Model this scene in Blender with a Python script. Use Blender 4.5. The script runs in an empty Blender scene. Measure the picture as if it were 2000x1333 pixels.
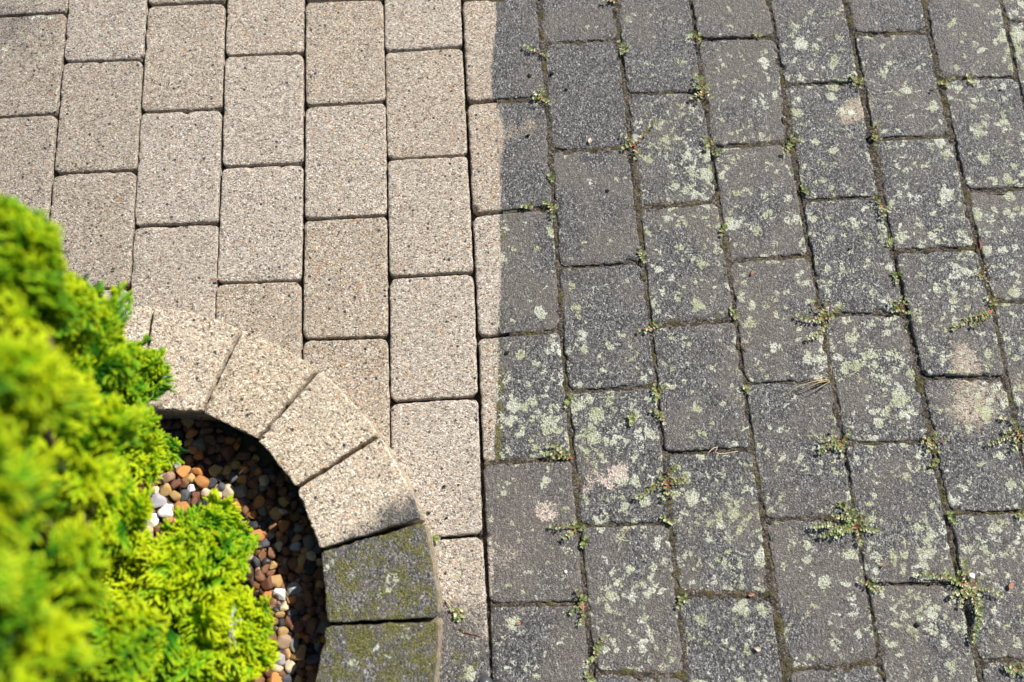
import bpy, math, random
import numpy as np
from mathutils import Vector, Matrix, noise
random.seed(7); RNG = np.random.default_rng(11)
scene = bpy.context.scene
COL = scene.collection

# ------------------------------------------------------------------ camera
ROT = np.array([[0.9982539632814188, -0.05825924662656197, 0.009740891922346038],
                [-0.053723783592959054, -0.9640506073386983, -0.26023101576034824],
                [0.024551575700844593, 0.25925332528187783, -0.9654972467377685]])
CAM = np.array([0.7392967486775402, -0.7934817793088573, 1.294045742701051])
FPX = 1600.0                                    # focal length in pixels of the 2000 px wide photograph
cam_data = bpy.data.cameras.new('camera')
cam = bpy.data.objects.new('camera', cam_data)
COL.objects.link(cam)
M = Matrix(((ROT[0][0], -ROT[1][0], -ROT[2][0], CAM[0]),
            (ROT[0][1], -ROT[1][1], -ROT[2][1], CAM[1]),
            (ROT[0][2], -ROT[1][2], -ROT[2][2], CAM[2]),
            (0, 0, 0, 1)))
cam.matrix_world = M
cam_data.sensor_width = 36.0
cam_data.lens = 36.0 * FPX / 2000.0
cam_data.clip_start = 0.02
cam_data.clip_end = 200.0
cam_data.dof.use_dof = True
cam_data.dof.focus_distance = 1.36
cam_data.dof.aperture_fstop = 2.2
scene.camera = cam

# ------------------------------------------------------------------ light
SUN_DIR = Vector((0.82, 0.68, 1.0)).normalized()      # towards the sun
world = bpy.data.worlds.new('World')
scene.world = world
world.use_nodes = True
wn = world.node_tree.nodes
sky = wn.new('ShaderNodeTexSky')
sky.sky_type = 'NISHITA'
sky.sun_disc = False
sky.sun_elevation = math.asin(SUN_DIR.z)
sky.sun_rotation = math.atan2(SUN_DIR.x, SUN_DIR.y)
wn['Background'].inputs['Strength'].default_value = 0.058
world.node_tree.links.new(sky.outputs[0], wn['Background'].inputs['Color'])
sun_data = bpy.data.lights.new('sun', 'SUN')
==
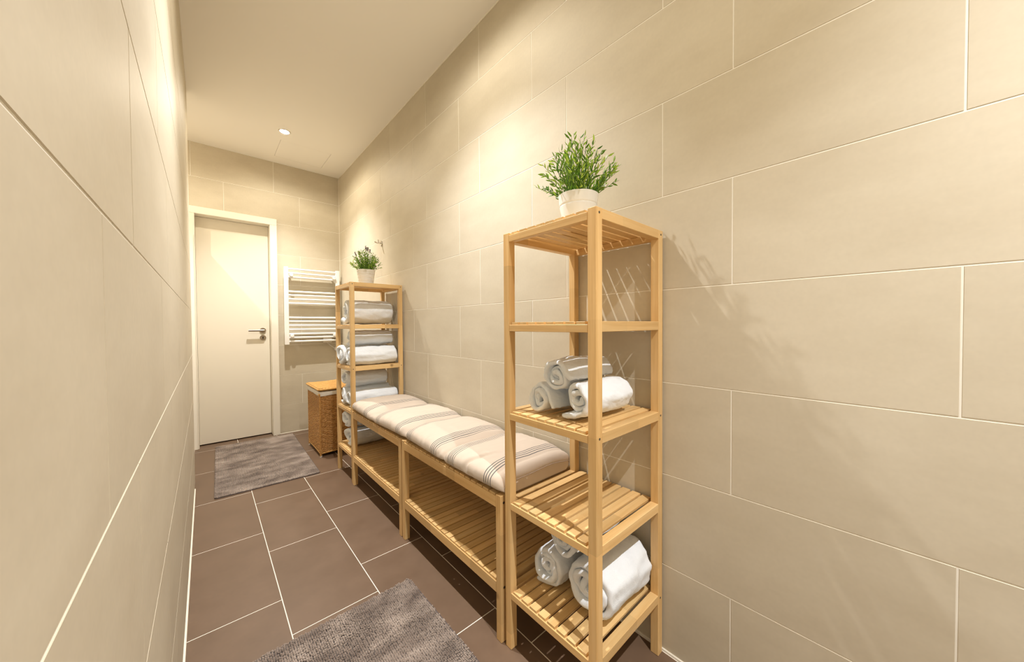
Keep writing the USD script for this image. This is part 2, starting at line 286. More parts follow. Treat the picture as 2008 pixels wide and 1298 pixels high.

* [YOUR TASK] Keep the images out of the copy. Repeat word for word only the lines from the one containing "Model this scene" through the one containing "scene.camera = cam", both ends included.

* [EXERCISE OUTPUT]
Model this scene in Blender with a Python script. Use Blender 4.5. The script runs in an empty Blender scene. Measure the picture as if it were 2000x1333 pixels.
import bpy, math, random
import numpy as np
from mathutils import Vector, Matrix, noise
random.seed(7); RNG = np.random.default_rng(11)
scene = bpy.context.scene
COL = scene.collection

# ------------------------------------------------------------------ camera
ROT = np.array([[0.9982539632814188, -0.05825924662656197, 0.009740891922346038],
                [-0.053723783592959054, -0.9640506073386983, -0.26023101576034824],
                [0.024551575700844593, 0.25925332528187783, -0.9654972467377685]])
CAM = np.array([0.7392967486775402, -0.7934817793088573, 1.294045742701051])
FPX = 1600.0                                    # focal length in pixels of the 2000 px wide photograph
cam_data = bpy.data.cameras.new('camera')
cam = bpy.data.objects.new('camera', cam_data)
COL.objects.link(cam)
M = Matrix(((ROT[0][0], -ROT[1][0], -ROT[2][0], CAM[0]),
            (ROT[0][1], -ROT[1][1], -ROT[2][1], CAM[1]),
            (ROT[0][2], -ROT[1][2], -ROT[2][2], CAM[2]),
            (0, 0, 0, 1)))
cam.matrix_world = M
cam_data.sensor_width = 36.0
cam_data.lens = 36.0 * FPX / 2000.0
cam_data.clip_start = 0.02
cam_data.clip_end = 200.0
cam_data.dof.use_dof = True
cam_data.dof.focus_distance = 1.36
cam_data.dof.aperture_fstop = 2.2
scene.camera = cam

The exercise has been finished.